▶ _DATA_:

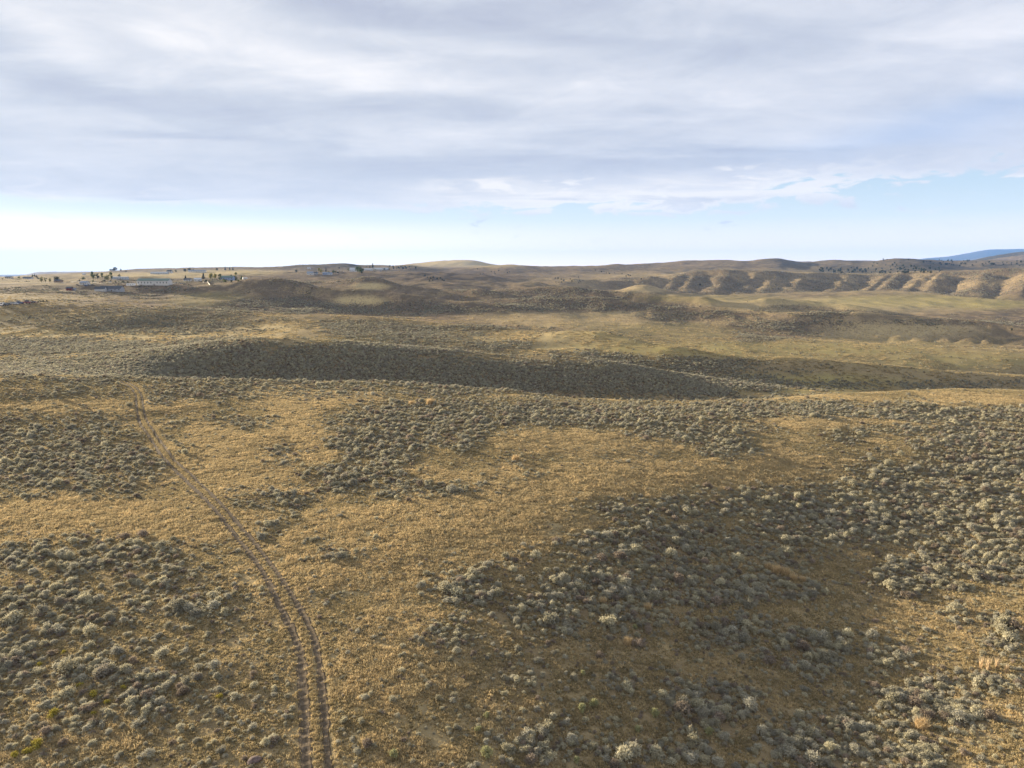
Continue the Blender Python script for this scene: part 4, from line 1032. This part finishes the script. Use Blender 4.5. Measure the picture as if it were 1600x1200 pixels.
def fence(name, pts, h, mat, label, step=3.0, rails=2, solid=False):
    P = np.array([hit(u, v)[:2] for u, v in pts]); root = empty(name, (P[0, 0], P[0, 1], float(gridz(*P[0]))), 0, label, 'fence')
    o0 = np.array(root.location); posts = []; rl = []
    for (a, b) in zip(P[:-1], P[1:]):
        d = np.linalg.norm(b - a); n = max(1, int(d / step)); q = [a + (b - a) * i / n for i in range(n + 1)]
        dr = (b - a) / d; nr = np.array([-dr[1], dr[0]]) * .04
        for i, c in enumerate(q):
            z = float(gridz(*c)); x0, y0 = c - o0[:2]; posts.append(box(x0 - .08, x0 + .08, y0 - .08, y0 + .08, z - o0[2] - .2, z - o0[2] + h + .08))
            if i < n:
                e = q[i + 1]; z2 = float(gridz(*e)); x1, y1 = e - o0[:2]
                for k2 in range(rails):
                    hz = h * (k2 + 1) / rails - .05; t_ = .09 if not solid else h / rails / 2 - .02; A = z - o0[2] + hz - t_; B = z2 - o0[2] + hz - t_
                    V = [(x0 - nr[0], y0 - nr[1], A), (x1 - nr[0], y1 - nr[1], B), (x1 + nr[0], y1 + nr[1], B), (x0 + nr[0], y0 + nr[1], A)]
                    V += [(p_[0], p_[1], p_[2] + 2 * t_) for p_ in V]
                    rl.append((V, [(0, 3, 2, 1), (4, 5, 6, 7), (0, 1, 5, 4), (1, 2, 6, 5), (2, 3, 7, 6), (3, 0, 4, 7)]))
    for pst in posts[:60]: mesh_obj('post', *pst, mat, root)
    mesh_obj('rails', *join(rl), mat, root)
    return root


# left hamlet
house('long_barn', 238, 446, 47, 10.5, M_WHITE, M_ROOFG, 'long white metal barn with dark green roof edge', 'barn', rot=.06, depth=14, rh=.3, win=9, doors=1)
house('ranch_house', 171, 455.5, 32, 8.5, M_GREY, M_ROOFD, 'grey ranch house with wide dark roof and white front wing', rot=.08, depth=11, rh=.45, win=5, chimney=True, wing=(-9.5, 12, 7, M_WHITE))
house('shed', 106.5, 454, 7.5, 5.5, M_RED, M_ROOFD, 'small dark red shed alone on the slope', 'shed', rot=.2, depth=6, rh=.35, win=1)
house('lean_to_shed', 113.5, 454, 5, 3.5, M_GREY, M_ROOFB, 'low grey lean-to against the dark red shed', 'shed', rot=.2, depth=5, rh=.2, win=1, doors=0)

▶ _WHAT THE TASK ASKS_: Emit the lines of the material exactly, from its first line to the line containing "return root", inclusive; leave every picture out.

▶ _RESPONSE FOR THIS EXERCISE_:
Continue the Blender Python script for this scene: part 4, from line 1032. This part finishes the script. Use Blender 4.5. Measure the picture as if it were 1600x1200 pixels.
def fence(name, pts, h, mat, label, step=3.0, rails=2, solid=False):
    P = np.array([hit(u, v)[:2] for u, v in pts]); root = empty(name, (P[0, 0], P[0, 1], float(gridz(*P[0]))), 0, label, 'fence')
    o0 = np.array(root.location); posts = []; rl = []
    for (a, b) in zip(P[:-1], P[1:]):
        d = np.linalg.norm(b - a); n = max(1, int(d / step)); q = [a + (b - a) * i / n for i in range(n + 1)]
        dr = (b - a) / d; nr = np.array([-dr[1], dr[0]]) * .04
        for i, c in enumerate(q):
            z = float(gridz(*c)); x0, y0 = c - o0[:2]; posts.append(box(x0 - .08, x0 + .08, y0 - .08, y0 + .08, z - o0[2] - .2, z - o0[2] + h + .08))
            if i < n:
                e = q[i + 1]; z2 = float(gridz(*e)); x1, y1 = e - o0[:2]
                for k2 in range(rails):
                    hz = h * (k2 + 1) / rails - .05; t_ = .09 if not solid else h / rails / 2 - .02; A = z - o0[2] + hz - t_; B = z2 - o0[2] + hz - t_
                    V = [(x0 - nr[0], y0 - nr[1], A), (x1 - nr[0], y1 - nr[1], B), (x1 + nr[0], y1 + nr[1], B), (x0 + nr[0], y0 + nr[1], A)]
                    V += [(p_[0], p_[1], p_[2] + 2 * t_) for p_ in V]
                    rl.append((V, [(0, 3, 2, 1), (4, 5, 6, 7), (0, 1, 5, 4), (1, 2, 6, 5), (2, 3, 7, 6), (3, 0, 4, 7)]))
    for pst in posts[:60]: mesh_obj('post', *pst, mat, root)
    mesh_obj('rails', *join(rl), mat, root)
    return root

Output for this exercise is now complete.